#### MATERIAL ####

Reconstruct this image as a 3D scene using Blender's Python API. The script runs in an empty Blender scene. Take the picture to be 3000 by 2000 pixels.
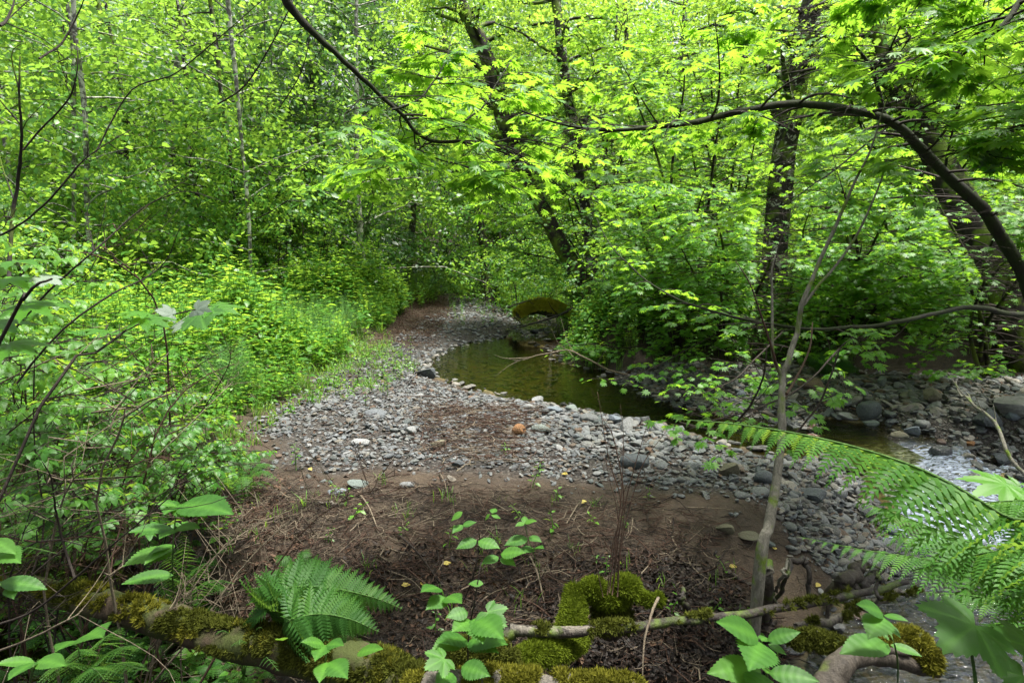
import bpy, bmesh, math, random
import numpy as np
from mathutils import Vector, Matrix, noise as mnoise

random.seed(7)
RNG = np.random.default_rng(11)
C = bpy.context.scene.collection
SC = bpy.context.scene

# ------------------------------------------------------------------ camera
F = 1437.0                       # focal length in units of a 2352 px wide picture
CAMZ = 1.75
PITCH = math.radians(8.5)
cam_d = bpy.data.cameras.new('camera')
cam_d.sensor_width = 36.0
cam_d.lens = F / 2352 * 36.0
cam_d.clip_start = 0.05
cam_d.clip_end = 600
cam = bpy.data.objects.new('camera', cam_d)
C.objects.link(cam)
cam.location = (0, 0, CAMZ)
cam.rotation_euler = (math.pi / 2 - PITCH, 0, 0)
SC.camera = cam

# ------------------------------------------------------------------ light
SUN_EL, SUN_AZ = math.radians(76), math.radians(75)   # azimuth from +Y towards +X
world = bpy.data.worlds.new("World")
SC.world = world
world.use_nodes = True
wn = world.node_tree
bg = wn.nodes['Background']
sky = wn.nodes.new('ShaderNodeTexSky')
sky.sky_type = 'NISHITA'
sky.sun_disc = False
sky.sun_elevation = SUN_EL
sky.sun_rotation = SUN_AZ
sky.air_density = 1.0
sky.dust_density = 6.0
sky.ozone_density = 1.0
hs = wn.nodes.new('ShaderNodeHueSaturation')     # thin overcast: a whiter sky
hs.inputs['Saturation'].default_value = 0.35
wn.links.new(sky.outputs[0], hs.inputs['Color'])
wn.links.new(hs.outputs[0], bg.inputs[0])
bg.inputs[1].default_value = 0.125
sun_d = bpy.data.lights.new('sun', 'SUN')
sun_d.energy = 4.2
sun_d.angle = math.radians(9)
sun_d.color = (1.0, 0.96, 0.88)
sun = bpy.data.objects.new('sun', sun_d)
C.objects.link(sun)
sd = Vector((math.sin(SUN_AZ) * math.cos(SUN_EL), math.cos(SUN_AZ) * math.cos(SUN_EL), math.sin(SUN_EL)))
sun.rotation_euler = sd.to_track_quat('Z', 'Y').to_euler()
sun.location = sd * 60
SC.view_settings.view_transform = 'Standard'
SC.view_settings.look = 'None'
SC.view_settings.gamma = 1.0
SC.view_settings.use_curve_mapping = False
SC.view_settings.exposure = 1.45
SC.render.engine = 'CYCLES'
cy = SC.cycles
cy.max_bounces = 7
cy.diffuse_bounces = 4
cy.glossy_bounces = 2
cy.transmission_bounces = 4
cy.transparent_max_bounces = 4
cy.use_denoising = True
cy.use_adaptive_sampling = False
cy.adaptive_threshold = 0.02
cy.caustics_reflective = False
cy.caustics_refractive = False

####

PROBLEM STATEMENT:
Set the lines above down again, word for word, from the first through the one containing "SC.camera = cam"; pictures excluded.

RESPONSE FOR THIS EXERCISE:
Reconstruct this image as a 3D scene using Blender's Python API. The script runs in an empty Blender scene. Take the picture to be 3000 by 2000 pixels.
import bpy, bmesh, math, random
import numpy as np
from mathutils import Vector, Matrix, noise as mnoise

random.seed(7)
RNG = np.random.default_rng(11)
C = bpy.context.scene.collection
SC = bpy.context.scene

# ------------------------------------------------------------------ camera
F = 1437.0                       # focal length in units of a 2352 px wide picture
CAMZ = 1.75
PITCH = math.radians(8.5)
cam_d = bpy.data.cameras.new('camera')
cam_d.sensor_width = 36.0
cam_d.lens = F / 2352 * 36.0
cam_d.clip_start = 0.05
cam_d.clip_end = 600
cam = bpy.data.objects.new('camera', cam_d)
C.objects.link(cam)
cam.location = (0, 0, CAMZ)
cam.rotation_euler = (math.pi / 2 - PITCH, 0, 0)
SC.camera = cam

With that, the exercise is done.